Alexandra de Taddeo, étudiante éternelle de 32 ans, robe de soirée à sequins bleu clair, son livre L'Amour dans ses mains, bien en évidence, accepte de répondre aux questions du tribunal. Elle, assure n'avoir jamais cherché à "piéger" Benjamin Griveaux.

"Il y a beaucoup d’hommes qui m’ont emmerdée pendant plus de six mois et je ne leur en veux pas du tout", lance la jeune femme.

"Je n’ai jamais initié quelques contacts que se soient, les minuteurs (l'option pour que les messages s'effacent au bout de quelques secondes, NDLR) n’étaient pas pour le piéger mais pour me protéger face à ce que je voyais chez lui, l’irresponsabilité", dit-elle évoquant un premier appel téléphonique lors duquel il se masturbait "le jour de la Fête des Mères".

Pour se protéger de quoi insiste l'assesseuse, alors qu'Alexandra de Taddeo n'est qu'une jeune étudiante et Benjamin Griveaux, une personnalité publique? "La nuance c'est que ça n’avait pas vocation à être supprimé mais ça avait vocation à ne plus apparaître sur Messenger", explique-t-elle estimant que leur "relation était complètement déséquilibrée". "Ce n’était pas de la fausse paranoïa, poursuit-elle. Tous les réseaux d’État ont cherché à m’écraser d’une certaine façon."

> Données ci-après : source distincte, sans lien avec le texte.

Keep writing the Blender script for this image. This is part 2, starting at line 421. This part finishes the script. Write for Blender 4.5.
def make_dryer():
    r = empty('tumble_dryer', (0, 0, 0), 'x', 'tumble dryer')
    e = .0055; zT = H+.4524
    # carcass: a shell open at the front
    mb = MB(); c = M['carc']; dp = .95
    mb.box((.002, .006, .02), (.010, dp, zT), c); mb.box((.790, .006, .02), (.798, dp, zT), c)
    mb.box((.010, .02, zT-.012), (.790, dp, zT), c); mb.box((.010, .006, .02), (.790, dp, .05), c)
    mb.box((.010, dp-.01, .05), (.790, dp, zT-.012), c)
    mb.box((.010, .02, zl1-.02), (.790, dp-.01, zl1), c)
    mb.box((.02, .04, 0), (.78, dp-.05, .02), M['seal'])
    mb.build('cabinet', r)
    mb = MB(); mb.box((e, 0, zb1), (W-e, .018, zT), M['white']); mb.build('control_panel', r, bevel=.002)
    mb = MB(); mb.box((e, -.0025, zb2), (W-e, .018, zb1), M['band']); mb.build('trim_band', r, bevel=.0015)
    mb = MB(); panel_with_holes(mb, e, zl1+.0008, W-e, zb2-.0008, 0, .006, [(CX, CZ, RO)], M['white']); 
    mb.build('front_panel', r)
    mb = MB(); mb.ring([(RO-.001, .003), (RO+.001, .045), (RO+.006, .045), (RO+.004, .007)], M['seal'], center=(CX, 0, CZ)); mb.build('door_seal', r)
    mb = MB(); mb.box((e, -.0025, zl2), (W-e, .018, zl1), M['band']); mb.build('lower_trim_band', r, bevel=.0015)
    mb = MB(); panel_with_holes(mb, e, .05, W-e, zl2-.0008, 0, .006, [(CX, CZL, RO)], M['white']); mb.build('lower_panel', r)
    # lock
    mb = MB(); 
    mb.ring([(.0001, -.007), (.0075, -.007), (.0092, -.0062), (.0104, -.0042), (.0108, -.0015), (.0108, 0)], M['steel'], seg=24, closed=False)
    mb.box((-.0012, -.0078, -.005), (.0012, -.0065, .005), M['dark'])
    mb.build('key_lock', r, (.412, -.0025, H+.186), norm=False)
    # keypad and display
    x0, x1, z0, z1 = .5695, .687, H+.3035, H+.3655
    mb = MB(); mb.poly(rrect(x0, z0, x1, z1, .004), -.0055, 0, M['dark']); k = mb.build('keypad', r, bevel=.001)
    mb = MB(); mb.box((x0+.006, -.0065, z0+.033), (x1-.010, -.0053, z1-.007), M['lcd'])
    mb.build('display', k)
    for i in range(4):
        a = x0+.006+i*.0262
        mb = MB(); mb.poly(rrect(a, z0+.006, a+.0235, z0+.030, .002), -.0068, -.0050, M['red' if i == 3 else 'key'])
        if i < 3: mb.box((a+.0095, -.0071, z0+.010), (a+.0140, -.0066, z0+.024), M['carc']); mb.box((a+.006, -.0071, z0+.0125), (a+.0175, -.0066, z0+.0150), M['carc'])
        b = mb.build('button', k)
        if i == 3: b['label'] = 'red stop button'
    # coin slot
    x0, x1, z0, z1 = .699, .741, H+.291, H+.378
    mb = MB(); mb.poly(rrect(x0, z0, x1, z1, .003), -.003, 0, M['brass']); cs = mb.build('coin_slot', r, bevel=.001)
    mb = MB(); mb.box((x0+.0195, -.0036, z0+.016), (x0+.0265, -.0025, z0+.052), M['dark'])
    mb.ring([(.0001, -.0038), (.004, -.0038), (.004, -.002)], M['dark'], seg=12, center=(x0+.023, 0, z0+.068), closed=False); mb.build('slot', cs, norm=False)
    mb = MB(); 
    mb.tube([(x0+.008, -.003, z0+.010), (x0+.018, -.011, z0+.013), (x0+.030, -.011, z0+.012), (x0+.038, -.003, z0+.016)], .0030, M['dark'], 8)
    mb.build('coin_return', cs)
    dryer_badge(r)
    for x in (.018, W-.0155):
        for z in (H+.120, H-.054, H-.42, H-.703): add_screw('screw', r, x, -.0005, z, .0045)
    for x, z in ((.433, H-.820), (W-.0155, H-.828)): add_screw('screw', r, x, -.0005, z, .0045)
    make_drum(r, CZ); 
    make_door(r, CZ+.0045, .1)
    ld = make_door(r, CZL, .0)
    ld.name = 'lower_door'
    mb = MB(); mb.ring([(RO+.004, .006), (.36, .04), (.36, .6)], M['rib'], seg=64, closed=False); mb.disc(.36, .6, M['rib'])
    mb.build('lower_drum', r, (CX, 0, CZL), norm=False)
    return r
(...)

"L'hypocrisie" des prévenus

Si elle reconnaît avoir eu peur lors de la diffusion des vidéos et avoir "crié" sur Piotr Pavlenski, elle avait le choix entre "privilégier le confort d’un ex que j’ai vu 3 heures dans ma vie, ou privilégier le projet de quelqu’un que j’aime". "C’est le choix du cœur", estime-t-elle. Alexandra de Taddeo a maintenu ne pas transmis les vidéos à Piotr Pavlenski, et d'avoir soutenu a posteriori "le projet artistique" de ce dernier. Elle qui aujourd'hui défend "la liberté d'expression".

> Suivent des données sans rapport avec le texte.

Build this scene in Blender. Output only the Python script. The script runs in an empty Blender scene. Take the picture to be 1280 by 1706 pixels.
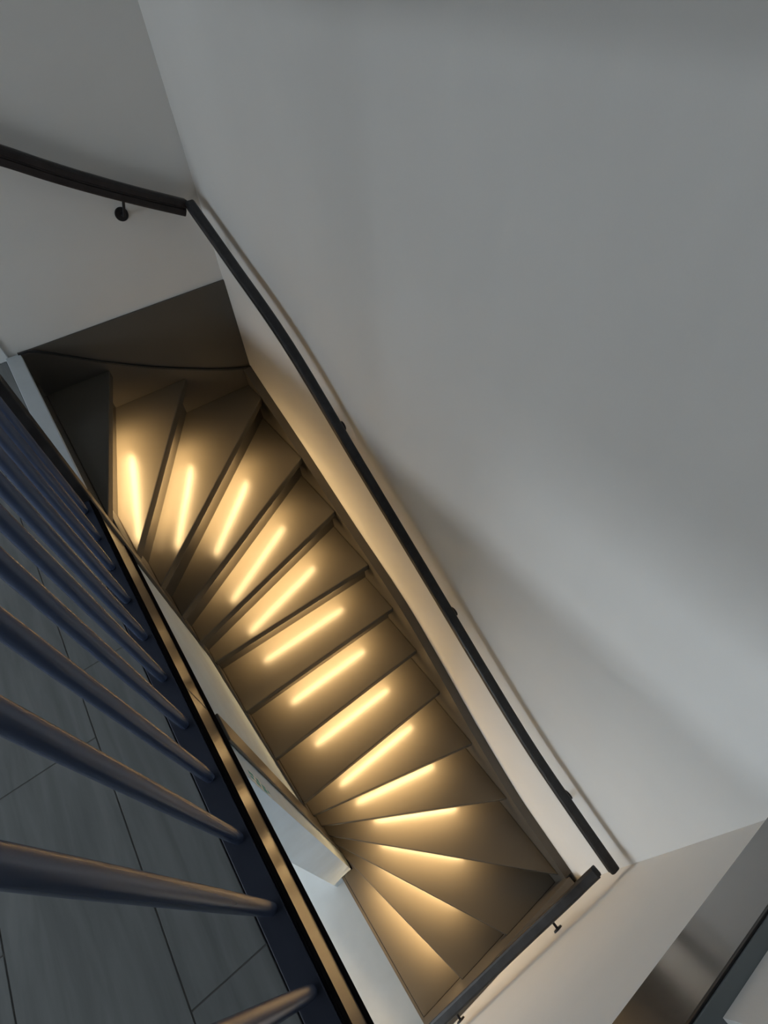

Piotr Pavlenski "n'est pas un artiste, c'est un magicien", ironise l'avocate de Benjamin Griveaux. "Il a miraculeusement trouvé des vidéos dont il ne connaissait pas l’existence et au milieu de centaines d’autres fichiers dans votre ordinateur. Des vidéos d’un homme qu’il ne connaît pas", insiste Me Viegas, pour qui Alexandra de Taddeo a délibérément fourni les vidéos.

"Cette affaire n’est pas celle de la chute d’un homme politique, encore moins celle de l’œuvre artistique, c'est celle de l’hypocrisie, la leur, surtout celle de vous, Mme de Taddeo", plaide-t-elle.

Pour Me Malka, les "puritains", ce sont les prévenus. Piotr Pavlenski, c'est "Christine Boutin saupoudré d’un peu de marxisme", ironise-t-il à son tour.

"Jamais Benjamin Griveaux n’a donné son consentement pour que des vidéos intimes prévues pour s’effacer sur son téléphone mais aussi sur celui de son destinataire soient finalement copiées et conservées", rappelle Me Viegas, dénonçant l'atteinte à la vie privée de son client.

"Ce sont nos jardins secrets dont ne doivent pas pouvoir s’emparer des commissaires politiques avec des motivations loufoques", abonde l'autre avocat de Benjamin Griveaux Me Richard Malka. Dénonçant le "mépris d'autrui" d'Alexandra de Taddeo et de Piotr Pavlenski et s'en prenant à cette "terreur 2.0 aux mains des plus violents", l'avocat a rappelé que "si on n'a pas le cuir assez épais d’un politique, on arrive à des drames".